# Shifting the Registered Office from One State to Another
A company can change most things about itself by a special resolution alone. Shifting the registered office across State boundaries is the major exception — it touches the jurisdiction of two different Registrars of Companies and potentially the interests of creditors, so Parliament has layered an extra approval on top of the SR.
## The two-tier approval mechanism
1. Special Resolution of members (the usual MOA-alteration gate).
2. Central Government approval – this power has been delegated to the Regional Director (RD). The application is made in the prescribed form.
## What the RD examines before approving
The RD must be satisfied that at least one of the following is true:
- The alteration has the consent of creditors, debenture-holders and other persons concerned, or
- The company has made sufficient provision for the due discharge of all its debts and obligations, or
- Adequate security has been provided for such discharge.
> Logic: creditors of State A trusted the company sitting in State A. Once it moves to State B, they may find litigation costlier.
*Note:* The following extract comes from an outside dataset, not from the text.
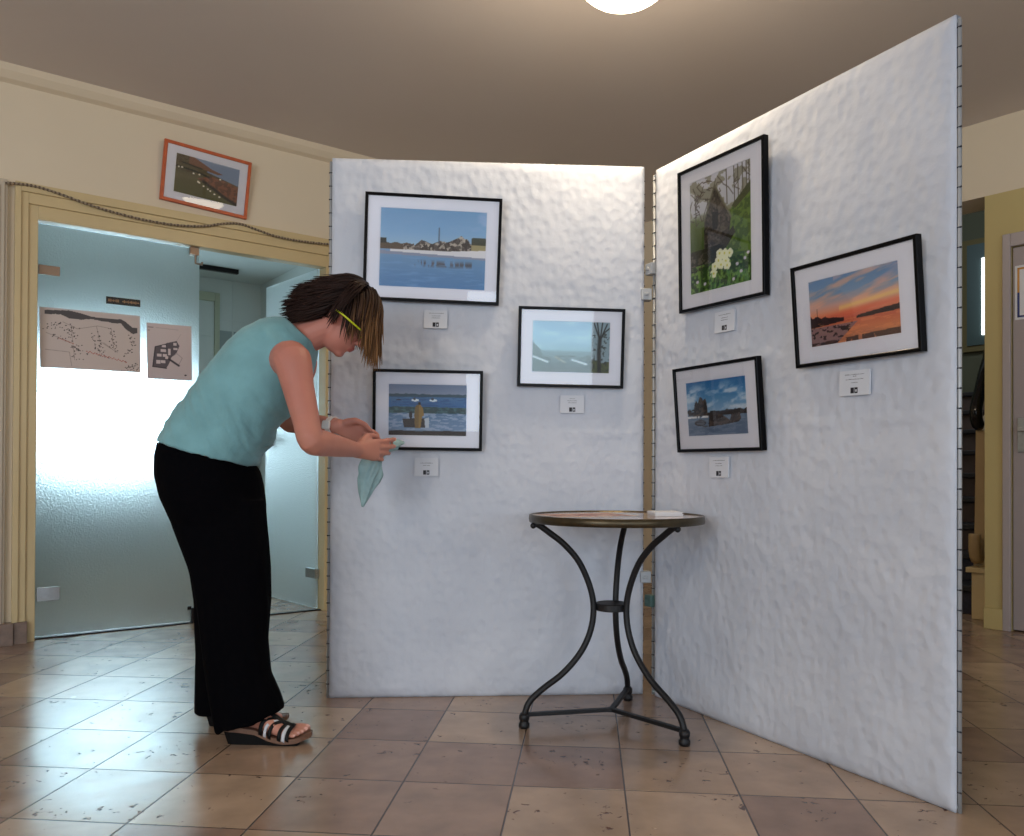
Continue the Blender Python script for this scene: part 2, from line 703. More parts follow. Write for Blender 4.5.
def pic_beach():
    p = Pic(190, 138)
    x, y = p.x, p.y
    p.grad([(0, (108, 148, 182)), (.3, (126, 162, 192)), (.46, (150, 178, 198)), (.5, (124, 152, 180)), (.62, (104, 140, 172)), (1, (78, 122, 164))])
    cl = fbm(x * 4, y * 9, 3)
    p.put(np.clip((cl - .5) * 3, 0, 1) * (y < .45) * np.clip((x - .5) * 2.2, .1, 1), (170, 180, 205), .7)
    n = fbm(x * 30, y * 30, 5)
    top = .47 - .012 * fbm(x * 9, x * 0, 4)
    p.put((x < .32) & (y > .43 + .02 * vnoise(x * 20, y * 0, 2)) & (y < .52), (88, 74, 62))
    p.put(((x < .06) & (y > .385) & (y < .45)), (52, 54, 50))
    prof = .46 - .13 * np.exp(-((x - .76) / .1) ** 2) - .06 * np.exp(-((x - .58) / .08) ** 2) - .05 * np.exp(-((x - .4) / .05) ** 2)
    prof = prof - .03 * (vnoise(x * 34, y * 0, 8) - .3)
    rk = (x > .22) & (x < .9) & (y > prof) & (y < .53)
    p.put(rk, (150, 140, 130))
    p.put(rk & (n > .52), (84, 76, 72))
    p.put(rk & (n < .36), (176, 166, 152))
    p.put(rk & (fbm(x * 60, y * 26, 12) > .56), (66, 58, 54))
    p.put((x > .86) & (y > .35 - .05 * fbm(x * 14, y * 0, 5) + .02) & (y < .45), (66, 70, 58))
    p.put((x > .86) & (y > .43) & (y < .5), (150, 140, 104))
    sand = (y > .525 - .035 * np.clip((x - .6) * 2.5, 0, 1)) & (y < .545 + .045 * x)
    p.put(sand & (x > .1), (206, 204, 206))
    p.put((y > .545 + .045 * x) & (y < .585 + .03 * x), (132, 138, 156))
    ref = np.clip(1 - np.abs(y - .69) / .055, 0, 1) * (x > .33) * (x < .87)
    p.put(ref * (fbm(x * 40, y * 6, 9) > .42), (76, 66, 66), .8)
    p.put(np.clip((fbm(x * 6, y * 50, 2) - .55) * 4, 0, 1) * (y > .62), (120, 158, 196), .4)
    p.put(p.line([(.553, .23), (.553, .42)], .008), (84, 96, 112))
    return p


def pic_boatman():
    p = Pic(170, 112)
    x, y = p.x, p.y
    p.grad([(0, (98, 116, 142)), (.2, (128, 138, 158)), (.24, (70, 112, 150)), (.42, (52, 98, 146)), (.56, (88, 118, 148)), (.88, (110, 134, 162)), (1, (50, 48, 52))])
    p.put((y > .205 - .03 * fbm(x * 18, y * 0, 2)) & (y < .25), (54, 80, 94))
    p.put((fbm(x * 12, y * 40, 7) > .56) & (y > .25) & (y < .43), (42, 80, 124), .6)
    w = (y > .43 + .02 * fbm(x * 6, y * 0, 4)) & (y < .55 + .03 * fbm(x * 9, y * 0, 6))
    p.put(w, (44, 72, 78))
    p.put(w & (fbm(x * 20, y * 30, 3) > .55), (64, 98, 104))
    fo = (y > .56) & (y < .9)
    p.put(fo & (fbm(x * 14, y * 40, 5) > .52), (152, 166, 186), .75)
    p.put(y > .89 + .03 * fbm(x * 8, y * 0, 8), (46, 42, 44))
    for bx in (.34, .57):
        p.put(p.disc(bx, .31, .05, .025), (214, 222, 230))
        p.put(p.disc(bx - .01, .285, .018, .025), (60, 70, 84))
    p.put(p.disc(.13, .31, .035, .014), (44, 56, 72))
    p.put(p.poly([(.18, .67), (.47, .66), (.51, .64), (.5, .84), (.2, .84)]), (52, 50, 54))
    p.put(p.poly([(.46, .67), (.52, .64), (.515, .84), (.47, .84)]), (176, 184, 192))
    p.put(p.disc(.285, .6, .022, .07), (40, 42, 50))
    man = p.poly([(.34, .45), (.36, .4), (.41, .4), (.44, .47), (.455, .6), (.43, .63), (.41, .85), (.34, .85), (.33, .6)])
    p.put(man, (112, 92, 58))
    p.put(man & (x > .39), (138, 112, 66))
    p.put(p.disc(.393, .375, .018, .03), (44, 40, 40))
    return p


def pic_window():
    p = Pic(150, 100)
    x, y = p.x, p.y
    p.grad([(0, (132, 176, 196)), (.3, (150, 192, 208)), (.56, (140, 180, 190)), (.6, (112, 148, 152)), (.8, (92, 122, 124)), (1, (76, 98, 96))])  # pale cyan partly paints the window's reflection into the landscape
    p.put(np.clip((fbm(x * 4, y * 8, 2) - .45) * 3, 0, 1) * (y < .56), (176, 210, 222), .6)
    p.put((y > .62 + .1 * fbm(x * 5, y * 2, 4)) & (fbm(x * 18, y * 18, 3) > .5), (72, 98, 96), .7)
    p.put(p.poly([(0, .4), (.1, .55), (.16, .8), (.1, 1), (0, 1)]), (78, 110, 108), .8)
    p.put(p.line([(.02, .7), (.2, .8)], .02), (196, 214, 220))
    p.put(p.line([(.52, .75), (.7, .83)], .02), (196, 214, 220))
    p.put(p.line([(.3, .7), (.42, .8)], .02), (170, 172, 150), .6)
    r = x > .765
    p.put(r, (128, 148, 156))
    p.put(r & (y > .72 + .1 * fbm(x * 12, y * 0, 3)), (74, 84, 56))
    tr = p.line([(.87, 1), (.86, .6), (.87, .3)], .035)
    for a in ((.79, .02), (.83, .0), (.9, .0), (.96, .04), (.99, .12)):
        tr = np.maximum(tr, p.line([(.87, .36), ((a[0] + .87) / 2, .2), a], .012))
    p.put(tr, (34, 38, 40))
    p.put(r & (fbm(x * 40, y * 30, 5) > .6) & (y > .2), (46, 54, 52), .8)
    return p


def pic_chapel():
    p = Pic(130, 190)
    x, y = p.x, p.y
    p.grad([(0, (196, 196, 204)), (.3, (182, 184, 190)), (.36, (96, 110, 62)), (.6, (74, 92, 44)), (1, (66, 98, 40))])
    n = fbm(x * 26, y * 34, 3)
    p.put((y < .36) & (fbm(x * 9, y * 12, 6) > .52), (132, 130, 112), .8)
    rnd = random.Random(4)
    for k in range(26):
        x0, y0 = rnd.uniform(0, 1), rnd.uniform(.0, .35)
        pts = [(x0, y0)]
        for j in range(4):
            pts.append((pts[-1][0] + rnd.uniform(-.1, .1), pts[-1][1] + rnd.uniform(-.02, .09)))
        p.put(p.line(pts, .004), (72, 62, 54), .9)
    for xx in (.62, .74, .8, .87, .93, .97):
        p.put(p.line([(xx, 0), (xx + .01, .3)], .005), (84, 78, 66))
    hill = p.poly([(.55, .46), (.8, .27), (1, .2), (1, .75), (.5, .7)])
    p.put(hill, (94, 122, 48))
    p.put(hill & (n > .52), (66, 92, 36))
    p.put(p.poly([(.7, .33), (1, .17), (1, .26), (.76, .36)]), (62, 66, 40), .9)
    house = p.poly([(.43, .1), (.69, .42), (.64, .64), (.24, .66), (.25, .4)])
    p.put(house, (66, 58, 50))
    p.put(house & (n > .55), (92, 84, 74))
    p.put(house & (fbm(x * 40, y * 50, 8) > .6), (44, 40, 36))
    p.put(p.line([(.43, .1), (.69, .42)], .008), (112, 108, 88))
    p.put(p.line([(.43, .1), (.25, .38)], .008), (96, 94, 76))
    p.put(p.poly([(.38, .32), (.48, .34), (.47, .48), (.39, .48)]), (20, 20, 22))
    p.put(p.poly([(.0, .62), (.5, .62), (.72, .5), (.76, .56), (.5, .74), (.3, .8), (0, .82)]), (44, 42, 32), .9)
    p.put((x < .35) & (y > .66) & (y < .78) & (n > .5), (92, 86, 72))
    p.put((y > .76) & (n > .55), (40, 66, 26))
    p.put((y > .76) & (n < .4), (110, 146, 66))
    fl = [(.42, .8), (.48, .76), (.55, .72), (.6, .78), (.52, .8), (.58, .71), (.66, .72), (.4, .86), (.62, .82), (.5, .7)]
    for a, b in fl:
        for k in range(5):
            t = k * 2 * math.pi / 5
            p.put(p.disc(a + .03 * math.cos(t), b + .02 * math.sin(t), .03, .02), (222, 226, 196))
        p.put(p.disc(a, b, .015, .011), (200, 196, 92))
    for a, b in ((.12, .9), (.78, .83), (.9, .8), (.84, .9), (.95, .76), (.72, .95), (.25, .93)):
        p.put(p.disc(a, b, .022, .014), (204, 196, 210))
    for k in range(16):
        a = rnd.uniform(0, 1)
        p.put(p.line([(a, 1), (a + rnd.uniform(-.06, .06), rnd.uniform(.85, .93))], .006), (86, 132, 56))
    return p


def pic_sunset():
    p = Pic(180, 120)
    x, y = p.x, p.y
    p.grad([(0, (92, 130, 170)), (.25, (120, 148, 176)), (.42, (196, 160, 150)), (.55, (214, 140, 104)), (.63, (196, 104, 84)), (.66, (190, 98, 72)), (.82, (198, 122, 82)), (1, (168, 110, 84))])
    st = fbm(x * 3 - y * 2, y * 12 + x * 4, 4)
    p.put(np.clip((st - .48) * 4, 0, 1) * (y < .58), (222, 168, 140), .7)
    p.put(np.clip((fbm(x * 3, y * 14 + x * 5, 9) - .5) * 4, 0, 1) * (y < .3) * (x > .3), (190, 160, 166), .6)
    p.put(np.exp(-((y - .47 + .12 * (x - .5)) / .04) ** 2) * (x > .35), (226, 196, 120), .7)
    p.put(np.exp(-((y - .57 + .1 * (x - .5)) / .05) ** 2), (206, 96, 70), .6)
    L = (x < .4) & (y > .63 - .1 * np.clip(1 - x / .38, 0, 1) * (.5 + fbm(x * 22, y * 0, 3))) & (y < .72 - .1 * x)
    p.put(L, (44, 30, 34))
    Rr = (x > .54) & (y > .645 - .13 * (x - .54) - .02 * fbm(x * 20, y * 0, 6)) & (y < .68 - .04 * (x - .54))
    p.put(Rr, (40, 28, 34))
    p.put((y > .66) & (fbm(x * 8, y * 40, 5) > .56), (216, 142, 92), .5)
    sh = (y > .72) & (x < .55 - .9 * (y - .72))
    p.put(sh, (120, 104, 116), .75)
    p.put(sh & (fbm(x * 24, y * 30, 8) > .58), (52, 40, 44))
    p.put((y > .95 - .05 * x) & (fbm(x * 30, y * 8, 2) > .4), (58, 42, 40), .8)
    p.put(p.line([(.09, .44), (.09, .6)], .005), (54, 44, 54))
    return p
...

The Act protects them.
## Timeline you must remember
| Step | Time-limit |
|---|---|
| RD must dispose of the application | 60 days from filing |
| Filing of certified copy of RD's order with ROC of each State | within prescribed time |
| ROC of new State issues fresh Certificate of Incorporation | after registration |
## Filings with the Registrar (Sub-section 6)
For any alteration of MOA, the company must file with the ROC:
- The special resolution under sub-section (1); and
- The Central Government approval under sub-section (2) if the alteration changes the name of the company.
## The closing rule (Sub-section 11)
> No alteration has effect until it has been registered. Passing the SR is not enough; until the ROC enters it in the register, the change is legally inert.
## Special restriction for guarantee companies
In a company limited by guarantee not having share capital, any alteration of MOA that purports to give a non-member a right to share in the divisible profits is void. Only members can participate in divisible profits.